▸ **Recorded information**:
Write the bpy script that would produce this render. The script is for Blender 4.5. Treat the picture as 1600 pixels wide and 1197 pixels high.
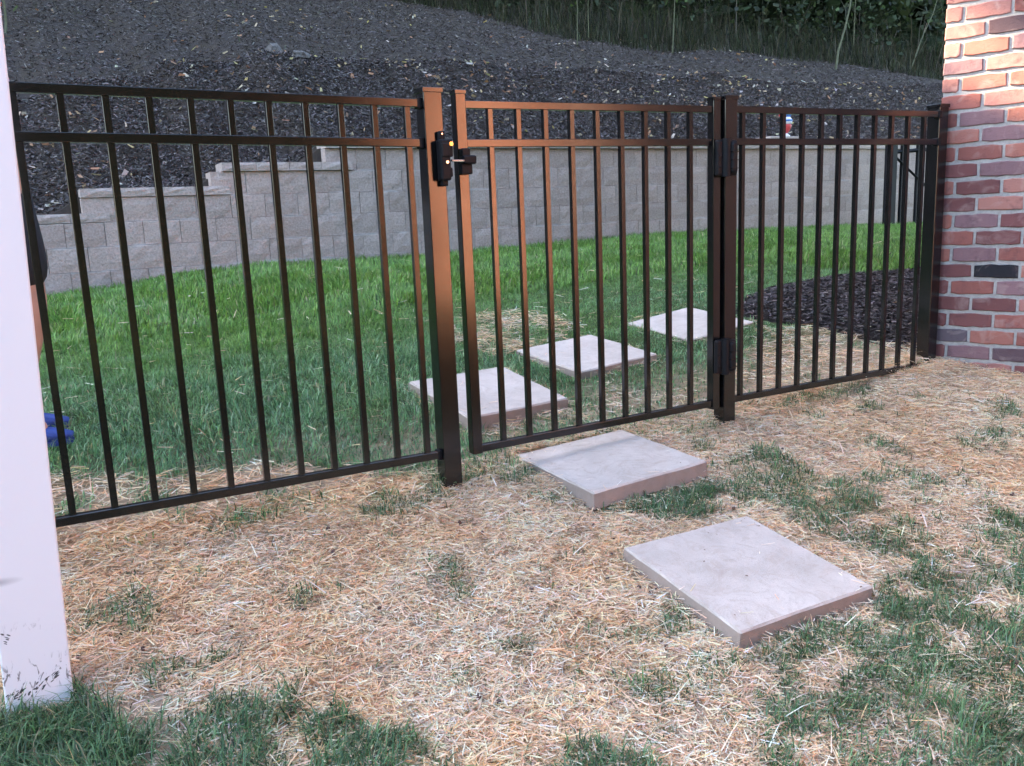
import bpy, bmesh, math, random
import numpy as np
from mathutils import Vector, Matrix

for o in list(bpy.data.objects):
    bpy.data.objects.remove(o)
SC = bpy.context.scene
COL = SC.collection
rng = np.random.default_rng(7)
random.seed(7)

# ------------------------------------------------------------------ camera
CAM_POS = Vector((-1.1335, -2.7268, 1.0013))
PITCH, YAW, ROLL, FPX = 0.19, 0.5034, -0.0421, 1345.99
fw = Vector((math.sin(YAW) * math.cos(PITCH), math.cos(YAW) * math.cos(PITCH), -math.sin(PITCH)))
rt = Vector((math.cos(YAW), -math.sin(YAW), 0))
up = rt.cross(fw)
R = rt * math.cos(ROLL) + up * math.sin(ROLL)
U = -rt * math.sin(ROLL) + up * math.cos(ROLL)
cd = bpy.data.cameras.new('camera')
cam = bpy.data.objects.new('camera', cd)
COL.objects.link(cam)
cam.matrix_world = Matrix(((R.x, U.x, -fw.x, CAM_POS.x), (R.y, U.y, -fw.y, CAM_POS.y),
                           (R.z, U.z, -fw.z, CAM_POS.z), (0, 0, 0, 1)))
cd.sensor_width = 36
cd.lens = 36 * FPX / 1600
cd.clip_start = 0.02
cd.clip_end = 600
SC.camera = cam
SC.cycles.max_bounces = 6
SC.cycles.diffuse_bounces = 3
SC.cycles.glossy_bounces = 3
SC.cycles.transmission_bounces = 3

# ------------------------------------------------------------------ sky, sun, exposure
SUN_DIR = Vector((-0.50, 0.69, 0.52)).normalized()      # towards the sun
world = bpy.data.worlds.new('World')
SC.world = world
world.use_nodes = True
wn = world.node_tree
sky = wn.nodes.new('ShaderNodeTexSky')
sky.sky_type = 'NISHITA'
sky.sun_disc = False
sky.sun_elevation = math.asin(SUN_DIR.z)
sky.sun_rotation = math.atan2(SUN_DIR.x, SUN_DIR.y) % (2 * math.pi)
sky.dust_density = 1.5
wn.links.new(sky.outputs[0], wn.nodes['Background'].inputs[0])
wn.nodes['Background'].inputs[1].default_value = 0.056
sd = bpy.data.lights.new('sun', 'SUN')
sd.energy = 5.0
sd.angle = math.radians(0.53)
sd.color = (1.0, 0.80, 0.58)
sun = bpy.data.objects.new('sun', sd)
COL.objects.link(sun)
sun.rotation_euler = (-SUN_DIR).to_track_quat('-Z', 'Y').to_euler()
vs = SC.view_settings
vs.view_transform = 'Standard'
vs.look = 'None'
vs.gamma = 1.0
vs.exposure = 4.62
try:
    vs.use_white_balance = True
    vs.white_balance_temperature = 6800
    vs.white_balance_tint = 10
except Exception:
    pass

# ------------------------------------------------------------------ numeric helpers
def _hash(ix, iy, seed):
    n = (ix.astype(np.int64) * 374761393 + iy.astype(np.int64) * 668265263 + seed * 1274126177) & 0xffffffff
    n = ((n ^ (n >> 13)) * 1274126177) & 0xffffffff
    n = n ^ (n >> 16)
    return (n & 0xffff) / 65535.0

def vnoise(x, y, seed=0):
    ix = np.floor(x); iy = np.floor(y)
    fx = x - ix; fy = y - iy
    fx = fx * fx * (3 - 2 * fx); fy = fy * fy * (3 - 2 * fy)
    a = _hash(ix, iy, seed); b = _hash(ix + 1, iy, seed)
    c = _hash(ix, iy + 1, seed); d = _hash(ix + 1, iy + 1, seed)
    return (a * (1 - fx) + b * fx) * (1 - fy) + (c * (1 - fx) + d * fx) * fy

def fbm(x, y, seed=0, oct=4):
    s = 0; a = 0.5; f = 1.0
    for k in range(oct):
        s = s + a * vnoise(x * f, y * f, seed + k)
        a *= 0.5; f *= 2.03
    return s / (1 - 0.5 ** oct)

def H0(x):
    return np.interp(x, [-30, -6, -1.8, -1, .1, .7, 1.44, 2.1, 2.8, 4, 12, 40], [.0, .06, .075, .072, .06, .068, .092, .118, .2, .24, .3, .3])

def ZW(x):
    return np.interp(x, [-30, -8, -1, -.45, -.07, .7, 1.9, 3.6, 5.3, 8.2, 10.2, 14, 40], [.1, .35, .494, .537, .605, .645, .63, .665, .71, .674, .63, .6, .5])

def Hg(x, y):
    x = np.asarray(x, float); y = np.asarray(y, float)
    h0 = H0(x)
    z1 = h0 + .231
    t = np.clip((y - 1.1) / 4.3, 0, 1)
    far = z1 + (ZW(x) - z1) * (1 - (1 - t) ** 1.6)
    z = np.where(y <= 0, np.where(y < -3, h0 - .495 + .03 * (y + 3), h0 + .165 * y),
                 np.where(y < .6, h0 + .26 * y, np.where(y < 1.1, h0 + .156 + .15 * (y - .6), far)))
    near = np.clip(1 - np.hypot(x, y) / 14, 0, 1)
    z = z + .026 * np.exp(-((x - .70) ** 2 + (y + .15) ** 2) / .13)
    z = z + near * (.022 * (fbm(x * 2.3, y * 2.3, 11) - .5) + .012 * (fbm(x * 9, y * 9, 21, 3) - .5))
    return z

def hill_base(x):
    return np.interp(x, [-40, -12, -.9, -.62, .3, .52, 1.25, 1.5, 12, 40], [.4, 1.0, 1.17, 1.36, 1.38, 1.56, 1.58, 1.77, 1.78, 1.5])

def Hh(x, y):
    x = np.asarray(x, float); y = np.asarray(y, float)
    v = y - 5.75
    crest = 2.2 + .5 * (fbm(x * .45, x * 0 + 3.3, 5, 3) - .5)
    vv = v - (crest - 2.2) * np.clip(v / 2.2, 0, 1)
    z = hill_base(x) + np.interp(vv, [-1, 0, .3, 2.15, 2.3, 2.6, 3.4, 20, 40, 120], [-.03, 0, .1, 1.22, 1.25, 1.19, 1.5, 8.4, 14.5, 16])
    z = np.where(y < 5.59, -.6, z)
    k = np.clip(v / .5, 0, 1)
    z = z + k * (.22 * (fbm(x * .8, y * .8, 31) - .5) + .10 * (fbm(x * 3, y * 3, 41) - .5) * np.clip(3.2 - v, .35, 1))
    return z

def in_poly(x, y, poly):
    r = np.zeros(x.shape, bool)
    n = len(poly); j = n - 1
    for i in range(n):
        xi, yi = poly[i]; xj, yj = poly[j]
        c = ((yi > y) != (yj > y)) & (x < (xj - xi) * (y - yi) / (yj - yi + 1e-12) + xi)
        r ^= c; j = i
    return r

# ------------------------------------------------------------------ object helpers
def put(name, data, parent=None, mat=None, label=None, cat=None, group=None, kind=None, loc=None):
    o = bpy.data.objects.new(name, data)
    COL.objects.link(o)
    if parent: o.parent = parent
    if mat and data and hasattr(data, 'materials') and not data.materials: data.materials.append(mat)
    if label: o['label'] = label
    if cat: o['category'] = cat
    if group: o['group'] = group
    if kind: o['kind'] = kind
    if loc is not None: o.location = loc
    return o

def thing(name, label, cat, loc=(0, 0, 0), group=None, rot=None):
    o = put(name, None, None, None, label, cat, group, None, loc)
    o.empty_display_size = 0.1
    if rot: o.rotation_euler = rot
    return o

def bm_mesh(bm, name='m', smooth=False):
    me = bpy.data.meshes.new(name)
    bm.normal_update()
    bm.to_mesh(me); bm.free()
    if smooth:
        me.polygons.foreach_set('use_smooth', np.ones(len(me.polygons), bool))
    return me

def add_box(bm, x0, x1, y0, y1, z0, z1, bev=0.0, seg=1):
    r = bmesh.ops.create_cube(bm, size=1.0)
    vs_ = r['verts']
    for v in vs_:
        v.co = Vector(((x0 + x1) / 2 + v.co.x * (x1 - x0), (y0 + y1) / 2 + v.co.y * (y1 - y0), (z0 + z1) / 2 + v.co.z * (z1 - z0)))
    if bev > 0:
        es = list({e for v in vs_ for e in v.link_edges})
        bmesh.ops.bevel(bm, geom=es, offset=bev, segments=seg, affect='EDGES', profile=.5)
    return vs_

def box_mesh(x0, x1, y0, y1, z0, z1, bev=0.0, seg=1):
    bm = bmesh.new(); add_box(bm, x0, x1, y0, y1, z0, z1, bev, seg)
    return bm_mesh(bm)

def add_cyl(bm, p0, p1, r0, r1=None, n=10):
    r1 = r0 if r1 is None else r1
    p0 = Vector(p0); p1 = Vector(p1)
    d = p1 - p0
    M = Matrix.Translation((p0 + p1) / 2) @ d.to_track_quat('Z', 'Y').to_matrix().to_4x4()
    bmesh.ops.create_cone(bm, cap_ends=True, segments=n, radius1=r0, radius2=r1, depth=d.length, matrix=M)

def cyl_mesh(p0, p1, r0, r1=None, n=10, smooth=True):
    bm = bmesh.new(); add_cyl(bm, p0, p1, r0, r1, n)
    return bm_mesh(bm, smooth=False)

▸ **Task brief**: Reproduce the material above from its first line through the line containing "random.seed(7)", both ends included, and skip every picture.

▸ **Answer to this task**:
Write the bpy script that would produce this render. The script is for Blender 4.5. Treat the picture as 1600 pixels wide and 1197 pixels high.
import bpy, bmesh, math, random
import numpy as np
from mathutils import Vector, Matrix

for o in list(bpy.data.objects):
    bpy.data.objects.remove(o)
SC = bpy.context.scene
COL = SC.collection
rng = np.random.default_rng(7)
random.seed(7)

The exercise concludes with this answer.